Michael McDermott is a model citizen. The loft of the Chellow Dene home of this former Bradford engineer is full of models he has made of carts, wagons, buggies and short horse-drawn vehicles of all sorts from ages past.
“It’s a way of life that people remember. They remember the horses and carts coming round, carrying wool, delivering coal,” he said.
The father of his wife Audrey used to deliver bales of wool in Bradford. It was for him that Mr McDermott first made a model horse and cart, round about 1980, he thinks. What materials does he use for his models?
“Anything I can get hold of. I made one cart out of an empty tin of beans. A wine box is good. Each one I do takes about six months, what with all the research and reading. It takes you over. You’re in another world. I like that,” he added.
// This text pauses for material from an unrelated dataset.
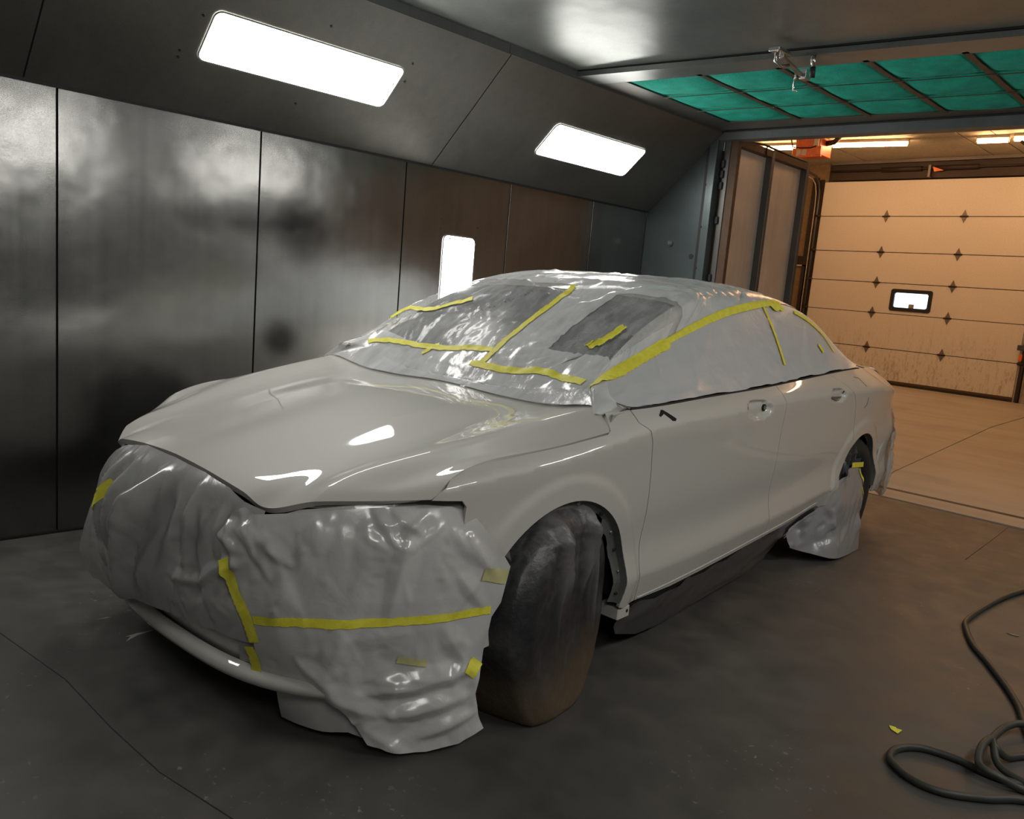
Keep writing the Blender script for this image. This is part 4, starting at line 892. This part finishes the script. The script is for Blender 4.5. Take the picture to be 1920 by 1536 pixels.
for s in (1, -1):
    pl = [(t, s*3.0) for t in np.linspace(-.05, 6.5, 40)]+[(t, s*q) for t, q in ((6.9, 3.3), (7.0, 3.7), (6.6, 3.97))]+[(t, s*(3.985+.010*math.sin(t*5.3+math.sin(t*13)))) for t in np.linspace(6.3, .3, 50)]+[(.1, s*3.9), (-.1, s*3.5)]
    fs = Folds(31, 40, (0, 7, 3.1, 4), 5, 30, (.1, .4), (.01, .035), (.001, .004), gsc)
    def sdisp(U, V, P, s=s): return .008+fs(U, np.abs(V))+.006*np.abs(np.sin(U*3+np.abs(V)*4))*np.clip((np.abs(V)-3.75)/.2, 0, 1)
    w_ = panel('window_film', GHX, pl, .018, m_filmside, film, sc=gsc, disp=sdisp, thick=0)
def dt(U, V, P): return film_disp(U, V, P)*1.0+np.where(np.abs(V) > 2.95, .004, 0)
TAPES = [('rail', [(.0, 2.60), (.30, 2.78), (.621, 2.90), (1.25, 2.97), (1.85, 3.0), (2.381, 3.02), (2.883, 3.03), (3.357, 3.03), (3.914, 3.02), (4.66, 2.98)], .037), ('cen', [(1.98, .432), (1.615, .476), (1.323, .432), (.867, .352), (.548, .316), (.329, .271)], .030),
         ('cn', [(.338, .12), (.329, .681), (.347, 1.161), (.16, 1.571), (.04, 1.92)], .034), ('cf', [(.083, -2.087), (.448, -1.135), (.548, -.369), (.648, .28)], .030), ('far', [(.767, -2.478), (.968, -1.677), (1.351, -1.152), (1.515, -.912)], .032),
         ('short', [(.712, 1.588), (.904, 1.677), (1.168, 1.758)], .034), ('b', [(4.069, 3.05), (4.078, 3.279), (4.06, 3.511), (4.0, 3.80)], .022), ('c', [(5.063, 3.08), (5.574, 3.155), (5.893, 3.306), (5.984, 3.617)], .024), ('x', [(.60, -.62), (.35, -.80)], .025), ('y', [(5.45, 3.55), (5.50, 3.68)], .03), ('z', [(.80, 1.56), (.83, 1.50)], .05)]
for i, (nm, path, wd_) in enumerate(TAPES):
    strip('tape_strip', GHX, path, wd_, m_tape if nm not in ('cn', 'cf') else m_tape, film, off=.0065 if nm not in ('b', 'c', 'y') else .016, disp=dt if nm not in ('b', 'c', 'y') else None, n=14, ragged=.0015, seed=i)
# printed row of marks on the film
rr = random.Random(9)
for i in range(20):
    t = 1.186+(1.807-1.186)*i/19; q = -.627+(.031+.627)*i/19
    if i % 5 == 3: continue
    strip('printed_mark', GHX, [(t, q), (t+.015, q+.012)], rr.uniform(.008, .014), m_flange, film, off=.006, disp=film_disp, n=2)
# ---- paper over the car's left front
PLF = [((.636, .611), (.55, .419), .06, .014), ((.919, .698), (.872, .429), .05, .016), ((.729, .674), (.768, .509), .07, .010), ((.599, .592), (.626, .469), .05, -.008), ((1.07, .546), (1.157, .444), .04, .012), ((.39, .667), (.43, .546), .025, .018), ((.43, .697), (.532, .534), .035, .016), ((.814, .746), (.877, .649), .03, .016), ((.867, .734), (.951, .676), .025, .016), ((.967, .726), (.884, .664), .02, .014), ((.63, .286), (.725, .208), .04, .014), ((.831, .199), (1.131, .247), .05, .024), ((.908, .127), (1.108, .169), .045, .024), ((.984, .06), (1.134, .117), .035, .02), ((.693, .205), (.849, .134), .05, .018), ((1.032, .385), (1.104, .284), .05, .012), ((.746, .364), (.922, .378), .06, .008), ((.493, .65), (.592, .575), .035, .012), ((.653, .711), (.669, .615), .05, .008), ((.799, .726), (.806, .589), .05, .009), ((1.047, .673), (1.145, .571), .04, .010), ((1.097, .655), (1.194, .532), .03, .010)]
pf = Folds(21, 20, (.45, 1.2, .2, .70), 85, 30, (.15, .45), (.04, .12), (.003, .009)).add(PLF); pf2 = Folds(22, 22, (.66, 1.18, .02, .32), 30, 50, (.08, .26), (.025, .06), (.004, .010)); pf3 = Folds(23, 22, (.36, .50, .5, .70), 70, 60, (.05, .14), (.020, .035), (.004, .010)); pf5 = Folds(25, 110, (.38, 1.22, .03, .72), 60, 60, (.03, .11), (.014, .03), (.0012, .0035)); pf4 = Folds(24, 14, (.82, 1.05, .62, .74), 60, 60, (.05, .14), (.020, .035), (.003, .008))
def pdisp(U, V, P): 
    k = np.clip((.76-V)/.06, 0, 1); return .010+k*(pf(U, V)+pf2(U, V)+pf3(U, V)+pf4(U, V)+pf5(U, V)+.010*np.sin(U*17+V*6)*np.clip((.35-V)/.3, 0, 1))
PL = [(.48, .698), (.577, .714), (.695, .732), (.813, .743), (.968, .751), (1.051, .744), (1.109, .724), (1.142, .689), (1.216, .597), (1.245, .555), (1.222, .443), (1.192, .40), (1.167, .266), (1.142, .172), (1.152, .105), (1.164, .067), (1.093, .028), (1.0, .013), (.914, .018), (.841, .04), (.792, .111), (.758, .159), (.695, .169), (.629, .175), (.556, .176), (.496, .184), (.49, .256), (.492, .349), (.443, .469), (.378, .55), (.372, .629), (.40, .69), (.44, .712)]
fc = (0, .6, .4)
papL = on_car(panel('masking_paper', bumper, PL, .008, m_paper, None, disp=pdisp, thick=0, cen=fc)); tag(papL, 'crumpled grey-white masking paper hanging to the floor beside the front wheel', 'masking paper', 'masking papers')
def pd0(U, V, P): return .004+.35*pf(U, V)
panel('under_flap', bumper, [(.53, .21), (.515, .02), (.69, .03), (.775, .05), (.84, .035), (.90, .2)], .02, m_paper, papL, disp=lambda U, V, P: -.012+.3*pf2(U, V), thick=0, cen=fc)
for i, (path, wd_, mm) in enumerate((([(.496, .397), (.599, .409), (.686, .413), (.831, .418), (.982, .423), (1.097, .425), (1.186, .426)], .026, m_tape), ([(.388, .556), (.443, .453), (.474, .396), (.496, .325)], .036, m_tape), ([(.474, .305), (.486, .255), (.482, .183)], .034, m_tape), ([(1.118, .233), (1.150, .272)], .045, m_tape), ([(1.148, .546), (1.235, .524)], .045, m_tapeP), ([(.905, .30), (.99, .285)], .022, m_tapeP))):
    strip('tape_strip', bumper, path, wd_, mm, papL, off=.0035, disp=pdisp, cen=fc, n=14, ragged=.0015, seed=30+i)
# ---- film strips over the headlamp
m_film3 = film_mat('thin film on the headlamp', .12, .40, (.6, .59, .55), .12)
hf = Folds(41, 20, (.7, 1.2, .65, .78), 20, 50, (.04, .15), (.008, .02), (.001, .004))
panel('headlamp_film', bumper, [(.60, .735), (.80, .752), (1.05, .775), (1.125, .770), (1.14, .745), (1.13, .72), (1.235, .62), (1.25, .57), (1.10, .70), (1.0, .735), (.8, .735)], .012, m_film3, papL, disp=lambda U, V, P: .004+hf(U, V), thick=0, cen=fc)
# ---- paper over the grille / car's right
PRF = [((.036, .742), (-.129, .420), .055, .085), ((-.158, .75), (-.196, .450), .04, .060), ((-.247, .75), (-.247, .38), .03, .050), ((.237, .742), (.215, .48), .03, .034), ((.111, .755), (.089, .557), .05, -.016), ((.357, .683), (.358, .553), .03, .022), ((.387, .704), (.409, .557), .03, -.014), ((.151, .437), (.288, .452), .035, .016), ((.288, .452), (.38, .534), .03, .016), ((-.067, .498), (-.189, .251), .05, .055), ((-.196, .657), (-.26, .374), .03, -.014), ((.061, .55), (-.056, .322), .04, .014)]
rf = Folds(51, 16, (-.42, .4, .3, .70), 80, 12, (.25, .6), (.03, .08), (.004, .012)).add(PRF); rf2 = Folds(52, 12, (.1, .47, .25, .5), 10, 40, (.08, .2), (.02, .05), (.003, .009)); rf4 = Folds(54, 60, (-.4, .46, .26, .72), 75, 35, (.04, .14), (.014, .03), (.0015, .004)); rf3 = Folds(53, 16, (-.36, -.15, .5, .76), 85, 12, (.12, .3), (.020, .035), (.004, .010))
def rdisp(U, V, P):
    k = np.clip((.775-V)/.13, 0, 1); return .004+k*(rf(U, V)+rf2(U, V)+rf3(U, V)+rf4(U, V))
PR = [(-.353, .72), (-.3, .75), (-.18, .772), (.025, .774), (.219, .766), (.355, .749), (.43, .725), (.505, .712), (.49, .583), (.486, .442), (.478, .308), (.317, .307), (.035, .287), (-.212, .256), (-.30, .215), (-.351, .225), (-.40, .20), (-.44, .235), (-.425, .30), (-.385, .396), (-.375, .499), (-.37, .617), (-.368, .687)]
papR = on_car(panel('masking_paper', paper_right, PR, .008, m_paperG, None, disp=rdisp, thick=0, cen=fc)); tag(papR, 'shiny grey masking paper hanging over the grille, far end billowing out', 'masking paper', 'masking papers')
strip('tape_strip', paper_right, [(-.22, .642), (-.261, .545), (-.266, .476)], .03, m_tape, papR, off=.004, disp=rdisp, cen=fc, n=8)
panel('torn_corner', bumper, [(.415, .300), (.478, .312), (.486, .215), (.40, .205)], .02, m_paperR, papR, disp=lambda U, V, P: -.004+.3*pf3(U, V+.3), thick=0, cen=fc)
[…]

His horse-drawn vehicles of varying size include a London omnibus, delivery carts for coal and groceries; wagons based on Buffalo Bill’s Wild West Show; gipsy caravans, and what he calls “Bronte carts”, the carts that the Reverend Patrick Bronte and his wife Elizabeth used to transport their household goods and six children from Thornton’s Market Street to Haworth parsonage in April, 1820.
The attention to period detail, no matter how minute, is astonishing. The Wild West wagon’s breaking system under the wagon has been designed and fitted. There’s even a coffee grinder hanging from the back. The green-grocery cart has illustrated advertisements.
Evidently, Mr McDermott regards these painstakingly-crafted vehicles as accurate period pieces which, you might think, would make wonderful teaching aids. He clearly loves what bringing the past to life in these horse-drawn vehicles.
“I don’t sell them. I make them and put them in the loft. Then I make another one. There’s enough to do a massive exhibition. They’ve never really been seen,” he added.
Well, not in Bradford they haven’t. He said when he offered them to Bradford Museums, he was told they had a long list of model makers like himself and no further interest was shown.
But outside Bradford, his models have been displayed at Leeds Industrial Museum, Yorkshire Carriage Museum. Horsforth Museum, the Great Yorkshire Show and the Ripley Castle Show.
He doesn’t make the model horses or human figures, he buys them. He talks fondly of horses, saying that people who had carts in the old days invariably treated them badly.
The film of the play War Horse especially touched him. Many of the casualties of the 1914-18 War were horses. Drafted out to the Western Front in vast numbers to pull guns and Army vehicles of all sorts, thousands of them were killed or had to be put down.
Similarly, he laments the loss of the two Shire horses from the Industrial Museum that used to pull a water cart round Bradford city centre for the watering of hanging flower baskets.
The horses, Darcy and Murdoch, were retired by Bradford Council in November 2011 to save £126,000 a year. These willing beasts of burden, about whom musician Phil Maybury wrote a song called Workhorse Life, were transferred to a sanctuary.
Mr McDermott’s other interest is local history, in particular the history of Allerton. Between 1985 and 1997, he had compiled and written three books and a film on the subject of Allerton village and the surrounding area.